The strange attitude of the administration to immigration and debt.
by Victor Davis Hanson
NRO’s The Corner
The Wages of Multiculturalism
How strange that the president of Mexico, while a guest on the lawn of the White House, would attack the laws of a U.S. state, while his own country’s immigration laws and policies in relation to Central America have never approached American tolerance. It is unimaginable that an American president would ever travel to Mexico City and lecture that nation and its president on its treatment of both aliens from Latin America and American tourists. But, as President Obama reminded us, “we are not defined by our borders” — although apparently a million Mexican nationals a year disagree and so risk everything to be on the north rather than the south side of a supposedly imaginary line. That is the truth that we dare not speak.
We Are Getting the Message
The latest about Mr. Posner and the moral equivalence between Arizona’s enforcement of federal immigration law and human-rights violations in China (even leaving aside the multi-million body count of its past Communist leaders) reminds us why Obama will have trouble getting back to an approval rating higher than 50 percent.
Let’s assume that he can more or less act presidential, keep a low profile, and avoid controversy, hoping that the people will continue to like him personally and will see him in control during mini-crises. Even so, there are so many polarizing figures in his cabinet, drawn from the extremes of the Democratic party, that at least one of them can go off on almost any given day: If not a Van Jones or an Anita Dunn, then a Michael Posner — if not praise of Chairman Mao, then throwing Arizona under the bus to the Chinese delegation.

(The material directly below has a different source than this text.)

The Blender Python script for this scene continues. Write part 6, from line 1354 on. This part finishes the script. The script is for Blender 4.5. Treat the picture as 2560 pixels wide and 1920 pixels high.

Arizona was emblematic — once the new law was deemed illiberal by fiat, no one in the administration deigned to actually read the statute, but all in lockstep felt an urge to caricature it, as proof of their own progressive fides.
In other words, Obama has populated his administration with more presentable versions of the Bill Ayers/Rev. Wright culture of Chicago, in which casual deprecation of the U.S. is almost de rigueur and second nature — hence the surprise of these wounded fawns when others are taken aback at their casual musings. It has now been three years of “downright mean country,” “cling to guns or religion,” and “spread the wealth,” and these statements are starting to add up. We get the message — already.
Is Anyone Sane in Washington?
Given that Greece has fallen off a cliff and much of southern Europe is on the brink, it makes no sense at all for the president to propose even more borrowing for cap-and-trade, or for further utopian proposals on the European model. Given the massive deficits incurred these last two fiscal years, we have already lost much of our diplomatic leverage overseas (as the secretary of state has noted), not to mention any moral credibility in admonishing Europe to rein in its profligate spending.
What is surreal is that, having been given the great didactic gift of seeing the Europeans go off the cliff ahead of us, this administration has hit the accelerator, not the brakes — almost as if it wishes to beat Europe into the abyss.
I can’t think of any time in recent history when an entire array of tax increases — at the state and local levels, in the income tax rates, in new healthcare charges, and in changes to payroll-tax caps to come — has not merely had no effect in reducing the deficit, but has coincided with ever more spiraling debt.